Exercise objective: What follows is a listing. Return every line of it exactly.

---------------

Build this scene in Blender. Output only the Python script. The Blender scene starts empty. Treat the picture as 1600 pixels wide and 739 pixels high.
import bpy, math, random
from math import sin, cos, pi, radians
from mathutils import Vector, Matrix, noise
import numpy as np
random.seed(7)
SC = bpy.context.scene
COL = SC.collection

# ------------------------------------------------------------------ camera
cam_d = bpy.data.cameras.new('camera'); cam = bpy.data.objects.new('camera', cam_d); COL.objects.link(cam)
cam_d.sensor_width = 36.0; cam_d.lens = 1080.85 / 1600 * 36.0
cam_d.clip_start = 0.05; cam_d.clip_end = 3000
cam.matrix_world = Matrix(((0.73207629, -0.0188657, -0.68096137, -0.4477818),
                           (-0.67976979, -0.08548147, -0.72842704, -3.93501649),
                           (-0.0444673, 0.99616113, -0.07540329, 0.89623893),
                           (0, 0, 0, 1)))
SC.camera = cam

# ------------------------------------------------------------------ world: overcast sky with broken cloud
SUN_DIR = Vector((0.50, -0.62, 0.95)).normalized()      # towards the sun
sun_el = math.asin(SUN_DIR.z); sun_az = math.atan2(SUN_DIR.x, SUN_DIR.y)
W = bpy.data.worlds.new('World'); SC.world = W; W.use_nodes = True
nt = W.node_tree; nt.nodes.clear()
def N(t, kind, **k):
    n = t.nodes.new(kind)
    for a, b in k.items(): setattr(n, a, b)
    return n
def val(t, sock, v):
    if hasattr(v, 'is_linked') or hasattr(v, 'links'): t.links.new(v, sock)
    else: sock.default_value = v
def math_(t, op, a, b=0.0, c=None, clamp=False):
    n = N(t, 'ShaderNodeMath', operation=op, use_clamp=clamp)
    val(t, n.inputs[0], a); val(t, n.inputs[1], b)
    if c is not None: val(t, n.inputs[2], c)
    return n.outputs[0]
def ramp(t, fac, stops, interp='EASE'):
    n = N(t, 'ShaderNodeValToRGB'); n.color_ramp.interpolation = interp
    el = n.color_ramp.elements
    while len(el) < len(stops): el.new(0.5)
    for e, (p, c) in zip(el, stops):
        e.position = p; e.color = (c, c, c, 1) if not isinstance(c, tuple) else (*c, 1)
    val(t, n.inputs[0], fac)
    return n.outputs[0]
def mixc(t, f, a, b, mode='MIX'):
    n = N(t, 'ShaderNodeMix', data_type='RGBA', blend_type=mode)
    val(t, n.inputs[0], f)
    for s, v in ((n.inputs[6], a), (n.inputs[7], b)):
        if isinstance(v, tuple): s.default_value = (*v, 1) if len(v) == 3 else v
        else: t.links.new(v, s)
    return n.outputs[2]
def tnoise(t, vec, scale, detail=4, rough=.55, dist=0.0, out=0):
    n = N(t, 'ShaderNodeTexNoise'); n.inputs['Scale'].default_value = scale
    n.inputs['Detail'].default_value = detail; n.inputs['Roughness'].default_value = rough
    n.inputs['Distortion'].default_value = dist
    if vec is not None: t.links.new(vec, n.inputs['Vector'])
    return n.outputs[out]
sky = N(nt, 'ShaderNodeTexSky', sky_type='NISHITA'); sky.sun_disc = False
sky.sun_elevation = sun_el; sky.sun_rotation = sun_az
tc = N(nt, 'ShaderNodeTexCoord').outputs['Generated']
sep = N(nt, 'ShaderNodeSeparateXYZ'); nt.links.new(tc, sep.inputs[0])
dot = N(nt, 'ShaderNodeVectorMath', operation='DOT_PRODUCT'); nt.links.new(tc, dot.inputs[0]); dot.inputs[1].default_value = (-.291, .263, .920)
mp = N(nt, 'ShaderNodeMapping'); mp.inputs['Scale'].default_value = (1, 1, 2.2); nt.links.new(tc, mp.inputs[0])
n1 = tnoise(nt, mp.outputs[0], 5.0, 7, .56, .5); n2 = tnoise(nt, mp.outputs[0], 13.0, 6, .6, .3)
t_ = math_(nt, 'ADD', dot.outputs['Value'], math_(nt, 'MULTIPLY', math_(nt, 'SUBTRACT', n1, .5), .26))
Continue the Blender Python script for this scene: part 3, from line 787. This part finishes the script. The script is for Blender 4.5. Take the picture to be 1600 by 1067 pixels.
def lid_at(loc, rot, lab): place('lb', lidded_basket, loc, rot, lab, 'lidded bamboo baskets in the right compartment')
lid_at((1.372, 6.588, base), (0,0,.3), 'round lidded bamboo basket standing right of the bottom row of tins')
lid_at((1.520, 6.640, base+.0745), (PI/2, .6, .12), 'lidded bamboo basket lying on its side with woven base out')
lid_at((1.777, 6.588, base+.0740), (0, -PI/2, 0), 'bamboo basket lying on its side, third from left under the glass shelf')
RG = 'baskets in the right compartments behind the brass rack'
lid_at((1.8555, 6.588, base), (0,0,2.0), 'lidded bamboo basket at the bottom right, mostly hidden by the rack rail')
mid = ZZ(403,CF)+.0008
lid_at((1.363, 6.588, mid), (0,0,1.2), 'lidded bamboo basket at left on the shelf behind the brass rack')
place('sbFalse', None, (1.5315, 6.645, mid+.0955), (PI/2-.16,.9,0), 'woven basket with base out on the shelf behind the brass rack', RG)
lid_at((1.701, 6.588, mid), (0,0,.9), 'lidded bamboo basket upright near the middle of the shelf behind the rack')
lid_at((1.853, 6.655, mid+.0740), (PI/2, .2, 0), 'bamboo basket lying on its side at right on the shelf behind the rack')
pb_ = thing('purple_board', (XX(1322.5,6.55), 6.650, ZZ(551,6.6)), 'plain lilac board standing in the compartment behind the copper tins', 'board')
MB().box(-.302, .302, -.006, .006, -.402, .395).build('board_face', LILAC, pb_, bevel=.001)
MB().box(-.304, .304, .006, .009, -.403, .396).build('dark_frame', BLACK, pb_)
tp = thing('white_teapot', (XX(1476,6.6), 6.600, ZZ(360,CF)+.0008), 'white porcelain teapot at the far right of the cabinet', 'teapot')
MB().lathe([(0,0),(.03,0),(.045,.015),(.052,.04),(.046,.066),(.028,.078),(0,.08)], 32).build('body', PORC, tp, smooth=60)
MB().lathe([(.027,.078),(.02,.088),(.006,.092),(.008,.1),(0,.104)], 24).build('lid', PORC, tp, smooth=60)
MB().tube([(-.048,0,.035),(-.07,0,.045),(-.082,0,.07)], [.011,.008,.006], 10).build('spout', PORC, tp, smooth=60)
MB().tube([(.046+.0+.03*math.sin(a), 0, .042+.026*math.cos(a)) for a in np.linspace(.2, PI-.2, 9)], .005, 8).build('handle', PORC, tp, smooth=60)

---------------

Output:
Build this scene in Blender. Output only the Python script. The Blender scene starts empty. Treat the picture as 1600 pixels wide and 739 pixels high.
import bpy, math, random
from math import sin, cos, pi, radians
from mathutils import Vector, Matrix, noise
import numpy as np
random.seed(7)
SC = bpy.context.scene
COL = SC.collection

# ------------------------------------------------------------------ camera
cam_d = bpy.data.cameras.new('camera'); cam = bpy.data.objects.new('camera', cam_d); COL.objects.link(cam)
cam_d.sensor_width = 36.0; cam_d.lens = 1080.85 / 1600 * 36.0
cam_d.clip_start = 0.05; cam_d.clip_end = 3000
cam.matrix_world = Matrix(((0.73207629, -0.0188657, -0.68096137, -0.4477818),
                           (-0.67976979, -0.08548147, -0.72842704, -3.93501649),
                           (-0.0444673, 0.99616113, -0.07540329, 0.89623893),
                           (0, 0, 0, 1)))
SC.camera = cam

# ------------------------------------------------------------------ world: overcast sky with broken cloud
SUN_DIR = Vector((0.50, -0.62, 0.95)).normalized()      # towards the sun
sun_el = math.asin(SUN_DIR.z); sun_az = math.atan2(SUN_DIR.x, SUN_DIR.y)
W = bpy.data.worlds.new('World'); SC.world = W; W.use_nodes = True
nt = W.node_tree; nt.nodes.clear()
def N(t, kind, **k):
    n = t.nodes.new(kind)
    for a, b in k.items(): setattr(n, a, b)
    return n
def val(t, sock, v):
    if hasattr(v, 'is_linked') or hasattr(v, 'links'): t.links.new(v, sock)
    else: sock.default_value = v
def math_(t, op, a, b=0.0, c=None, clamp=False):
    n = N(t, 'ShaderNodeMath', operation=op, use_clamp=clamp)
    val(t, n.inputs[0], a); val(t, n.inputs[1], b)
    if c is not None: val(t, n.inputs[2], c)
    return n.outputs[0]
def ramp(t, fac, stops, interp='EASE'):
    n = N(t, 'ShaderNodeValToRGB'); n.color_ramp.interpolation = interp
    el = n.color_ramp.elements
    while len(el) < len(stops): el.new(0.5)
    for e, (p, c) in zip(el, stops):
        e.position = p; e.color = (c, c, c, 1) if not isinstance(c, tuple) else (*c, 1)
    val(t, n.inputs[0], fac)
    return n.outputs[0]
def mixc(t, f, a, b, mode='MIX'):
    n = N(t, 'ShaderNodeMix', data_type='RGBA', blend_type=mode)
    val(t, n.inputs[0], f)
    for s, v in ((n.inputs[6], a), (n.inputs[7], b)):
        if isinstance(v, tuple): s.default_value = (*v, 1) if len(v) == 3 else v
        else: t.links.new(v, s)
    return n.outputs[2]
def tnoise(t, vec, scale, detail=4, rough=.55, dist=0.0, out=0):
    n = N(t, 'ShaderNodeTexNoise'); n.inputs['Scale'].default_value = scale
    n.inputs['Detail'].default_value = detail; n.inputs['Roughness'].default_value = rough
    n.inputs['Distortion'].default_value = dist
    if vec is not None: t.links.new(vec, n.inputs['Vector'])
    return n.outputs[out]
sky = N(nt, 'ShaderNodeTexSky', sky_type='NISHITA'); sky.sun_disc = False
sky.sun_elevation = sun_el; sky.sun_rotation = sun_az
tc = N(nt, 'ShaderNodeTexCoord').outputs['Generated']
sep = N(nt, 'ShaderNodeSeparateXYZ'); nt.links.new(tc, sep.inputs[0])
dot = N(nt, 'ShaderNodeVectorMath', operation='DOT_PRODUCT'); nt.links.new(tc, dot.inputs[0]); dot.inputs[1].default_value = (-.291, .263, .920)
mp = N(nt, 'ShaderNodeMapping'); mp.inputs['Scale'].default_value = (1, 1, 2.2); nt.links.new(tc, mp.inputs[0])
n1 = tnoise(nt, mp.outputs[0], 5.0, 7, .56, .5); n2 = tnoise(nt, mp.outputs[0], 13.0, 6, .6, .3)
t_ = math_(nt, 'ADD', dot.outputs['Value'], math_(nt, 'MULTIPLY', math_(nt, 'SUBTRACT', n1, .5), .26))
Continue the Blender Python script for this scene: part 3, from line 787. This part finishes the script. The script is for Blender 4.5. Take the picture to be 1600 by 1067 pixels.
def lid_at(loc, rot, lab): place('lb', lidded_basket, loc, rot, lab, 'lidded bamboo baskets in the right compartment')
lid_at((1.372, 6.588, base), (0,0,.3), 'round lidded bamboo basket standing right of the bottom row of tins')
lid_at((1.520, 6.640, base+.0745), (PI/2, .6, .12), 'lidded bamboo basket lying on its side with woven base out')
lid_at((1.777, 6.588, base+.0740), (0, -PI/2, 0), 'bamboo basket lying on its side, third from left under the glass shelf')
RG = 'baskets in the right compartments behind the brass rack'
lid_at((1.8555, 6.588, base), (0,0,2.0), 'lidded bamboo basket at the bottom right, mostly hidden by the rack rail')
mid = ZZ(403,CF)+.0008
lid_at((1.363, 6.588, mid), (0,0,1.2), 'lidded bamboo basket at left on the shelf behind the brass rack')
place('sbFalse', None, (1.5315, 6.645, mid+.0955), (PI/2-.16,.9,0), 'woven basket with base out on the shelf behind the brass rack', RG)
lid_at((1.701, 6.588, mid), (0,0,.9), 'lidded bamboo basket upright near the middle of the shelf behind the rack')
lid_at((1.853, 6.655, mid+.0740), (PI/2, .2, 0), 'bamboo basket lying on its side at right on the shelf behind the rack')
pb_ = thing('purple_board', (XX(1322.5,6.55), 6.650, ZZ(551,6.6)), 'plain lilac board standing in the compartment behind the copper tins', 'board')
MB().box(-.302, .302, -.006, .006, -.402, .395).build('board_face', LILAC, pb_, bevel=.001)
MB().box(-.304, .304, .006, .009, -.403, .396).build('dark_frame', BLACK, pb_)
tp = thing('white_teapot', (XX(1476,6.6), 6.600, ZZ(360,CF)+.0008), 'white porcelain teapot at the far right of the cabinet', 'teapot')
MB().lathe([(0,0),(.03,0),(.045,.015),(.052,.04),(.046,.066),(.028,.078),(0,.08)], 32).build('body', PORC, tp, smooth=60)
MB().lathe([(.027,.078),(.02,.088),(.006,.092),(.008,.1),(0,.104)], 24).build('lid', PORC, tp, smooth=60)
MB().tube([(-.048,0,.035),(-.07,0,.045),(-.082,0,.07)], [.011,.008,.006], 10).build('spout', PORC, tp, smooth=60)
MB().tube([(.046+.0+.03*math.sin(a), 0, .042+.026*math.cos(a)) for a in np.linspace(.2, PI-.2, 9)], .005, 8).build('handle', PORC, tp, smooth=60)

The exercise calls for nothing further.